Horror is a narrower vein than fantasy or science fiction, and adding a gay/lesbian imperative narrows it even more, although none of these stories can be described as erotic. Among the stronger entries is the opening tale, “Coyote Love,” by Kraig Blackwelder, which reminds us that trapped coyotes will sometimes gnaw off a leg to escape. A strapping Army Ranger, who knows many ways to kill by hand, has an argument with his girlfriend, gets drunk, and wakes up in bed with a man, his arm numb under the sleeper’s body. Goaded by thoughts of his father, who lost an arm in the war, the ranger decides to follow the coyote’s lead rather than wake his bedmate.
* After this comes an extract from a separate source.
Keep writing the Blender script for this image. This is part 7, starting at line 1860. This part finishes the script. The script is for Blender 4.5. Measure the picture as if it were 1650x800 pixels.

In Simon Shepard’s “What Are You Afraid of?” (another solid effort), the narrator dreams again and again of being trapped in a rambling old dark house. He will never escape that house: it’s his own body, as if a putrescent Dorian Gray or Norman Bates dressed up as his mother. “The Man Who Picks the Chamomile,” by Mark McLaughlin, portrays a gay couple of 13 years, one of whom has a mystical belief in the chamomile he picks and eats daily, and chronicles the dire consequences when the other (who’s also the narrator) stops eating and drinking it. In Leslie What’s “The WereSlut of Avenue A,” young Helen’s much older lover, Agatha, “goes animal” when “on her moon” and must be bound in leather and shackled to the bedpost.
As a whole the anthology really registers. Whether gay, lesbian, or straight, readers may get the haunted feeling that they are reviewing their own lives.